Business

Quebec firm Group Mach makes rival offer for Transat

A Quebec real estate developer has made a takeover offer for Transat AT Inc. worth $14 per share in cash, which is above what Air Canada has proposed.

Transat announced last month it was in exclusive talks with Air Canada

An Air Transat plane is seen at Pierre Elliott Trudeau International Airport in Montreal on May 16. A Quebec real estate developer is making an offer for the airline and vacation company that announced last month it was in exclusive talks with Air Canada about a sale. (Ryan Remiorz/The Canadian Press)

Quebec real estate developer Group Mach Inc. has made a takeover bid for Transat AT Inc. worth $14 per share or $527.6 million in cash, seeking to cut off Air Canada's ongoing talks with the tour operator and convince the Quebec government to finance nearly one-quarter of the purchase.

The offer comes after Transat announced last month it was in exclusive 30-day negotiations to be acquired by Air Canada for $13 per share or about $520 million.

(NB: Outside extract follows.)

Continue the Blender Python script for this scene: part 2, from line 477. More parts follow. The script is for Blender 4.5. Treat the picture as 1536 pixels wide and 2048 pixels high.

Trading in Transat shares has halted ahead of the announcement. The shares closed at $11.84 on the Toronto Stock Exchange on Monday.

Mach said the offer is the culmination of a process that began when it approached Transat in January.

It said the transaction would be subject to conditions that include "Transat terminating its current process with Air Canada prior to entering into any definitive binding acquisition agreement with Air Canada."

New suitor promises no layoffs

Under its offer, Mach committed to keep Transat's head office, executive team and centre of decision-making in Montreal — all essential if it hopes to get the $120 million in financing it seeks from Quebec.

Mach chief executive Vincent Chiara told The Canadian Press he aims to continue Transat's current business operations, with no layoffs or selloffs planned.

"The airline, for now, is definitely an integral part of that business," he said Tuesday. "It'll be important to keep that...The business plan is to get the passengers to their destinations, selling packages which include the hotel portion."

Key to the deal would be proposed minority partner TM Grupo Inmobiliario, a Spanish real estate developer that would roll over its three hotels in Mexico to Transat, according to Mach.

TM would contribute about $15 million in cash in exchange for a minority equity stake in Transat after the proposed agreement closed, Mach said. That would cover the $15-million break fee — built into the Air Canada arrangement — that Transat would incur by accepting the higher bid.

Chiara said he has spoken with officials at Quebec's economic development ministry and Investissement Quebec who "seem pretty open to our proposal."

He had harsh words for how Transat has handled its $750-million plan, unveiled in 2017, to develop a hotel chain in Mexico and the Caribbean.

"We don't understand why they haven't started executing. They haven't started the construction of the hotel which they propose to build," he said.

"Being in a different country and dealing with different laws and different authorities, I think they're having a hard time," he said, pointing to TM's experience as the solution baked into his would-be deal.

Mach, a prominent developer in Montreal, has little experience beyond the provincial borders, with one residential development under construction in the Ottawa area and about 2,000 units in Tampa Bay, Fla., Chiara said.

Transat's biggest shareholder opposed Air Canada deal

He added that Transat's hotel rollout was ill-suited for the public market. "It's going to be hard for them to show results on a short-term basis and their stock will continue to be penalized."

Transat's biggest shareholder at more than 18 per cent ownership, Letko, Brosseau and Associates and PenderFund, opposes the deal with Air Canada, which has the first right to match Mach's bid.

"However, the offer provided by Mach seems to have the support of the Quebec government," said analyst Nauman Satti of Laurentian Bank Securities in a note to investors.

The offer from Mach is less prone to regulatory scrutiny from the Competition Bureau as compared to the deal with Air Canada.- Benoit Poirier, Desjardins Securities analyst

"Furthermore, the offer from Mach is less prone to regulatory scrutiny from the Competition Bureau as compared to the deal with Air Canada."

Benoit Poirier, an analyst with Desjardins Securities, said in an investor note that "we believe Air Canada could ultimately offer a better price for Transat given the strong rationale behind the transaction and the potential for cost synergies with its operations."

"It will be interesting to see if Transat terminates its letter of intent with Air Canada now that it has received a firm offer from Mach," he said.

Industry observers previously cast doubt on whether another bidder would upset the proposed merger between Air Canada and Transat. Requisite reviews by federal transport and competition regulators were equally unlikely to derail the process, analysts said.

They also said consumers would likely see little change in their travel choices or ticket prices if Canada's biggest airline buys Transat, which offers vacation packages, hotel stays and air travel under the Transat and Air Transat brands and whose airline unit was co-founded in 1986 by current Premier Francois Legault.